1. Breakfast is what is. There are no exceptions, no substitutions, and definitely no returns.
2. Eat what’s on your plate, not what’s on my plate, your sister’s plate, or anyone else’s plate. Quelle surprise! We all have the same thing.
3. Eat what you’ve been given before you ask for more.
4. Half a spoonful of yogurt cannot possibly constitute fullness, so don’t even try it.
5. A courtesy taste is required of all foods. This includes a small portion of the food on the tines of the fork/in the bowl of the spoon going into your mouth, being chewed and swallowed. Touching the tip of your tongue to something for 0.007 seconds and declaring, “I don’t like it” isn’t the same thing.

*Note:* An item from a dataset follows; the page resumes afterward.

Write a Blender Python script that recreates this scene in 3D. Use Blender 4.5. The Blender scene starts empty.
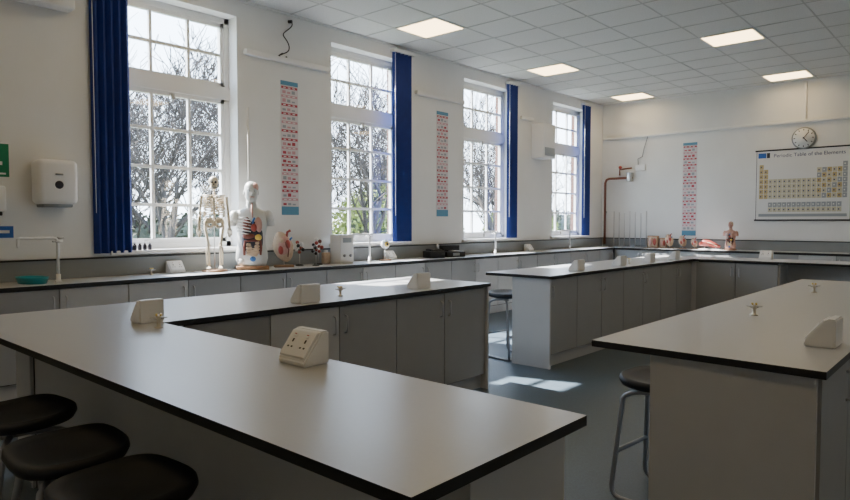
import bpy, bmesh, math, random
from mathutils import Vector, Matrix
random.seed(7)
sc = bpy.context.scene

# ---------------------------------------------------------------- materials
def mat(name, col, rough=0.5, metal=0.0, noise=0.0, nscale=20.0, spec=0.5, bump=0.0, emit=None, estr=0.0):
    m = bpy.data.materials.new(name); m.use_nodes = True
    nt = m.node_tree; p = nt.nodes['Principled BSDF']
    p.inputs['Base Color'].default_value = (*col, 1)
    p.inputs['Roughness'].default_value = rough
    p.inputs['Metallic'].default_value = metal
    p.inputs['Specular IOR Level'].default_value = spec
    if noise > 0 or bump > 0:
        tc = nt.nodes.new('ShaderNodeTexCoord')
        n = nt.nodes.new('ShaderNodeTexNoise'); n.inputs['Scale'].default_value = nscale
        n.inputs['Detail'].default_value = 4
        nt.links.new(tc.outputs['Object'], n.inputs['Vector'])
        if noise > 0:
            r = nt.nodes.new('ShaderNodeValToRGB')
            r.color_ramp.elements[0].position = 0.3; r.color_ramp.elements[1].position = 0.7
            r.color_ramp.elements[0].color = (*[c*(1-noise) for c in col], 1)
            r.color_ramp.elements[1].color = (*[min(1, c*(1+noise)) for c in col], 1)
            nt.links.new(n.outputs['Fac'], r.inputs['Fac'])
            nt.links.new(r.outputs['Color'], p.inputs['Base Color'])
        if bump > 0:
            b = nt.nodes.new('ShaderNodeBump'); b.inputs['Strength'].default_value = bump
            b.inputs['Distance'].default_value = 0.01
            nt.links.new(n.outputs['Fac'], b.inputs['Height'])
            nt.links.new(b.outputs['Normal'], p.inputs['Normal'])
    if emit:
        p.inputs['Emission Color'].default_value = (*emit, 1)
        p.inputs['Emission Strength'].default_value = estr
    return m

WALL = mat('wall_paint', (0.76,0.77,0.77), 0.7, noise=0.02, nscale=3, bump=0.1)
GREYPAINT = mat('grey_dado_paint', (0.25,0.27,0.28), 0.5, noise=0.03, nscale=5)
TRIM = mat('white_trim', (0.78,0.785,0.785), 0.35)
TOP = mat('bench_top_laminate', (0.46,0.47,0.48), 0.30, noise=0.015, nscale=60)
EDGE = mat('bench_black_edge', (0.008,0.008,0.009), 0.4)
DOOR = mat('cabinet_door_grey', (0.35,0.36,0.37), 0.45, noise=0.015, nscale=8)
PANEL = mat('cabinet_panel_light', (0.54,0.55,0.565), 0.45, noise=0.015, nscale=8)
GAP = mat('shadow_gap', (0.03,0.03,0.03), 0.8)
METAL = mat('brushed_steel', (0.55,0.55,0.56), 0.3, metal=1)
GREYTUBE = mat('grey_painted_steel', (0.32,0.33,0.35), 0.35, metal=0.6)
BLACK = mat('black_plastic', (0.012,0.012,0.015), 0.45)
SEAT = mat('stool_seat_plastic', (0.009,0.012,0.020), 0.5, bump=0.05, nscale=200)
WHITE = mat('white_plastic', (0.80,0.81,0.82), 0.3)
BRASS = mat('tap_chrome', (0.62,0.58,0.50), 0.28, metal=1.0)
YEL = mat('yellow_plastic', (0.75,0.55,0.10), 0.4)
COPPER = mat('copper_pipe', (0.22,0.09,0.065), 0.5, metal=0.3)
BLUE = mat('blue_blind_fabric', (0.007,0.027,0.19), 0.75, noise=0.08, nscale=10)
BONE = mat('bone_plastic', (0.70,0.61,0.47), 0.45, noise=0.06, nscale=30)
SKIN = mat('model_shell', (0.58,0.59,0.58), 0.4)
PINK = mat('model_pink', (0.56,0.32,0.27), 0.45, noise=0.1, nscale=30)
RED = mat('model_red', (0.36,0.06,0.045), 0.4, noise=0.15, nscale=30)
TAN = mat('model_tan', (0.54,0.40,0.28), 0.5, noise=0.1, nscale=30)
MBLUE = mat('model_blue', (0.05,0.18,0.5), 0.4)
BROWN = mat('model_brown', (0.18,0.05,0.035), 0.4)
TEAL = mat('teal_plastic', (0.02,0.34,0.42), 0.35)
GREEN = mat('sign_green', (0.0,0.20,0.09), 0.4)
SBLUE = mat('sign_blue', (0.02,0.12,0.48), 0.4)
PAPER = mat('poster_paper', (0.72,0.73,0.73), 0.5)
PPINK = mat('poster_backing', (0.64,0.60,0.62), 0.5)
PRED = mat('poster_red', (0.42,0.05,0.08), 0.5)
PINKP = mat('poster_pink', (0.56,0.30,0.34), 0.5)
PTEAL = mat('poster_teal', (0.09,0.27,0.42), 0.5)
INK = mat('ink', (0.02,0.02,0.035), 0.5)
NAVY = mat('navy_ink', (0.03,0.05,0.16), 0.5)
CREAM = mat('chart_cream', (0.54,0.51,0.38), 0.5)
OCHRE = mat('chart_ochre', (0.50,0.40,0.20), 0.5)
PALEB = mat('chart_grey_blue', (0.31,0.34,0.37), 0.5)
WOOD = mat('wood', (0.33,0.18,0.09), 0.5, noise=0.2, nscale=12)
LIGHTP = mat('light_diffuser', (0.9,0.85,0.7), 0.5, emit=(1.0,0.72,0.36), estr=3.0)

def brick_mat():
    m = bpy.data.materials.new('brown_brick'); m.use_nodes = True
    nt = m.node_tree; p = nt.nodes['Principled BSDF']
    tc = nt.nodes.new('ShaderNodeTexCoord'); mp = nt.nodes.new('ShaderNodeMapping')
    mp.inputs['Rotation'].default_value = (math.radians(90), 0, 0)
    b = nt.nodes.new('ShaderNodeTexBrick'); b.inputs['Scale'].default_value = 4.5
    b.inputs['Color1'].default_value = (0.12,0.05,0.035,1); b.inputs['Color2'].default_value = (0.09,0.04,0.03,1)
    b.inputs['Mortar'].default_value = (0.12,0.10,0.09,1)
    nt.links.new(tc.outputs['Object'], mp.inputs['Vector']); nt.links.new(mp.outputs['Vector'], b.inputs['Vector'])
    nt.links.new(b.outputs['Color'], p.inputs['Base Color']); p.inputs['Roughness'].default_value = 0.9
    return m
BRICK = brick_mat()

def floor_mat():
    m = bpy.data.materials.new('blue_grey_vinyl'); m.use_nodes = True
    nt = m.node_tree; p = nt.nodes['Principled BSDF']
    tc = nt.nodes.new('ShaderNodeTexCoord')
    n = nt.nodes.new('ShaderNodeTexNoise'); n.inputs['Scale'].default_value = 120; n.inputs['Detail'].default_value = 3
    r = nt.nodes.new('ShaderNodeValToRGB')
    r.color_ramp.elements[0].position = 0.35; r.color_ramp.elements[0].color = (0.070,0.100,0.130,1)
    r.color_ramp.elements[1].position = 0.65; r.color_ramp.elements[1].color = (0.092,0.130,0.165,1)
    nt.links.new(tc.outputs['Object'], n.inputs['Vector']); nt.links.new(n.outputs['Fac'], r.inputs['Fac'])
    nt.links.new(r.outputs['Color'], p.inputs['Base Color']); p.inputs['Roughness'].default_value = 0.42
    return m
FLOOR = floor_mat()

def ceil_mat():
    m = bpy.data.materials.new('ceiling_tile'); m.use_nodes = True
    nt = m.node_tree; p = nt.nodes['Principled BSDF']
    tc = nt.nodes.new('ShaderNodeTexCoord')
    n = nt.nodes.new('ShaderNodeTexNoise'); n.inputs['Scale'].default_value = 90; n.inputs['Detail'].default_value = 2
    r = nt.nodes.new('ShaderNodeValToRGB')
    r.color_ramp.elements[0].position = 0.3; r.color_ramp.elements[0].color = (0.60,0.605,0.605,1)
    r.color_ramp.elements[1].position = 0.6; r.color_ramp.elements[1].color = (0.68,0.685,0.685,1)
    nt.links.new(tc.outputs['Object'], n.inputs['Vector']); nt.links.new(n.outputs['Fac'], r.inputs['Fac'])
    nt.links.new(r.outputs['Color'], p.inputs['Base Color']); p.inputs['Roughness'].default_value = 0.8
    return m
CEIL = ceil_mat()
CGRID = mat('ceiling_grid_metal', (0.46,0.46,0.46), 0.5)

def glass_mat():
    m = bpy.data.materials.new('window_glass'); m.use_nodes = True
    nt = m.node_tree; nt.nodes.clear()
    o = nt.nodes.new('ShaderNodeOutputMaterial'); mx = nt.nodes.new('ShaderNodeMixShader')
    t = nt.nodes.new('ShaderNodeBsdfTransparent'); g = nt.nodes.new('ShaderNodeBsdfGlossy')
    g.inputs['Roughness'].default_value = 0.02; mx.inputs['Fac'].default_value = 0.05
    nt.links.new(t.outputs[0], mx.inputs[1]); nt.links.new(g.outputs[0], mx.inputs[2]); nt.links.new(mx.outputs[0], o.inputs['Surface'])
    return m
GLASS = glass_mat()
BARK = mat('bark', (0.045,0.037,0.032), 0.9, noise=0.2, nscale=10)
GRASS = mat('grass', (0.06,0.08,0.03), 0.9, noise=0.3, nscale=1)
LEAF1 = mat('leaf_yellow_green', (0.22,0.27,0.06), 0.7, noise=0.3, nscale=2)
LEAF2 = mat('leaf_dark', (0.04,0.052,0.025), 0.7, noise=0.3, nscale=2)

# ---------------------------------------------------------------- builder
class B:
    def __init__(s): s.V=[]; s.F=[]; s.M=[]; s.S=[]; s.mats=[]; s.T=Matrix.Identity(4)
    def mi(s, m):
        if m not in s.mats: s.mats.append(m)
        return s.mats.index(m)
    def add(s, vs, fs, m, smooth=False, T=None):
        o=len(s.V); TT = s.T @ T if T is not None else s.T
        s.V += [TT @ Vector(v) for v in vs]
        k=s.mi(m) if not isinstance(m, list) else None
        for i,f in enumerate(fs):
            s.F.append([o+a for a in f]); s.M.append(k if k is not None else s.mi(m[i])); s.S.append(smooth)
    def box(s, a, b, m, T=None):
        x0,y0,z0=[min(a[i],b[i]) for i in range(3)]; x1,y1,z1=[max(a[i],b[i]) for i in range(3)]
        v=[(x0,y0,z0),(x1,y0,z0),(x1,y1,z0),(x0,y1,z0),(x0,y0,z1),(x1,y0,z1),(x1,y1,z1),(x0,y1,z1)]
        f=[(0,3,2,1),(4,5,6,7),(0,1,5,4),(1,2,6,5),(2,3,7,6),(3,0,4,7)]
        s.add(v,f,m,False,T)
    def rbox(s, a, b, m, r=0.01, seg=3, T=None, smooth=True):
        bm=bmesh.new(); bmesh.ops.create_cube(bm,size=1)
        c=[(a[i]+b[i])/2 for i in range(3)]; d=[abs(b[i]-a[i]) for i in range(3)]
        for v in bm.verts: v.co=Vector([c[i]+v.co[i]*d[i] for i in range(3)])
        bmesh.ops.bevel(bm,geom=bm.edges[:],offset=min(r,min(d)*0.49),segments=seg,profile=0.5,affect='EDGES')
        bm.verts.index_update()
        s.add([v.co.copy() for v in bm.verts],[[v.index for v in f.verts] for f in bm.faces],m,smooth,T); bm.free()
    def prism(s, poly, z0, z1, mtop, mside=None, T=None):
        n=len(poly); mside=mside or mtop
        v=[(p[0],p[1],z0) for p in poly]+[(p[0],p[1],z1) for p in poly]
        f=[list(range(n))[::-1], list(range(n,2*n))]+[(i,(i+1)%n,n+(i+1)%n,n+i) for i in range(n)]
        s.add(v,f,[mside,mtop]+[mside]*n,False,T)
    def tube(s, pts, r, m, seg=8, closed=False, T=None):
        pts=[Vector(p) for p in pts]; n=len(pts)
        rr = r if isinstance(r,(list,tuple)) else [r]*n
        vs=[]; prev=None
        for i,p in enumerate(pts):
            if closed: t=(pts[(i+1)%n]-pts[i-1])
            else: t=(pts[min(i+1,n-1)]-pts[max(i-1,0)])
            t.normalize()
            if prev is None:
                u=t.orthogonal().normalized()
            else:
                u=prev-t*prev.dot(t)
                u = u.normalized() if u.length>1e-6 else t.orthogonal().normalized()
            prev=u; w=t.cross(u)
            for k in range(seg):
                a=2*math.pi*k/seg; vs.append(p+(u*math.cos(a)+w*math.sin(a))*rr[i])
        fs=[]
        for i in range(n if closed else n-1):
            j=(i+1)%n
            for k in range(seg):
                k2=(k+1)%seg; fs.append((i*seg+k,i*seg+k2,j*seg+k2,j*seg+k))
        if not closed:
            fs.append(list(range(seg))[::-1]); fs.append([(n-1)*seg+k for k in range(seg)])
        s.add(vs,fs,m,True,T)
    def sphere(s, c, r, m, T=None, seg=16, rings=10):
        r = r if isinstance(r,(list,tuple)) else (r,r,r)
        vs=[(c[0],c[1],c[2]+r[2])]
        for i in range(1,rings):
            ph=math.pi*i/rings
            for k in range(seg):
                a=2*math.pi*k/seg
                vs.append((c[0]+r[0]*math.sin(ph)*math.cos(a),c[1]+r[1]*math.sin(ph)*math.sin(a),c[2]+r[2]*math.cos(ph)))
        vs.append((c[0],c[1],c[2]-r[2])); e=len(vs)-1; fs=[]
        for k in range(seg): fs.append((0,1+k,1+(k+1)%seg))
        for i in range(rings-2):
            for k in range(seg):
                a=1+i*seg; fs.append((a+k,a+seg+k,a+seg+(k+1)%seg,a+(k+1)%seg))
        a=1+(rings-2)*seg
        for k in range(seg): fs.append((a+k,e,a+(k+1)%seg))
        s.add(vs,fs,m,True,T)
    def loft(s, rings, m, seg=24, T=None):
        vs=[]
        for z,rx,ry,xo,yo in rings:
            for k in range(seg):
                a=2*math.pi*k/seg; vs.append((xo+rx*math.cos(a),yo+ry*math.sin(a),z))
        fs=[]
        for i in range(len(rings)-1):
            for k in range(seg):
                k2=(k+1)%seg; fs.append((i*seg+k,i*seg+k2,(i+1)*seg+k2,(i+1)*seg+k))
        fs.append(list(range(seg))[::-1]); fs.append([(len(rings)-1)*seg+k for k in range(seg)])
        s.add(vs,fs,m,True,T)
    def text(s, txt, size, T, m, align='LEFT'):
        cu=bpy.data.curves.new('t','FONT'); cu.body=txt; cu.size=size; cu.align_x=align
        o=bpy.data.objects.new('t',cu); sc.collection.objects.link(o)
        dg=bpy.context.evaluated_depsgraph_get(); me=o.evaluated_get(dg).to_mesh()
        s.add([v.co.copy() for v in me.vertices],[list(p.vertices) for p in me.polygons],m,False,T)
        bpy.data.objects.remove(o); bpy.data.curves.remove(cu)
    def obj(s, name, origin=None, normals=True):
        if origin is None:
            xs=[v.x for v in s.V]; ys=[v.y for v in s.V]; zs=[v.z for v in s.V]
            origin=((min(xs)+max(xs))/2,(min(ys)+max(ys))/2,min(zs))
        o3=Vector(origin)
        me=bpy.data.meshes.new(name); me.from_pydata([v-o3 for v in s.V],[],s.F)
        for m in s.mats: me.materials.append(m)
        me.polygons.foreach_set('material_index',s.M); me.polygons.foreach_set('use_smooth',s.S)
        me.update()
        if normals:
            bm=bmesh.new(); bm.from_mesh(me); bmesh.ops.recalc_face_normals(bm,faces=bm.faces); bm.to_mesh(me); bm.free()
        o=bpy.data.objects.new(name,me); o.location=o3; sc.collection.objects.link(o); return o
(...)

3. When Mommy sits down, she ain’t gettin‘ up until her plate is clean. In other words, chew slowly and take small sips on that apple juice, ya dig?
I’m thinking this little list can be modified for lunch and dinner, too. What with Thanksgiving dinner all but here, I’m about to xerox this and affix it to everyone’s water glass. Then, when I sit down to eat, I’ll sit down and stay down. And we all know thankful I’ll be for that.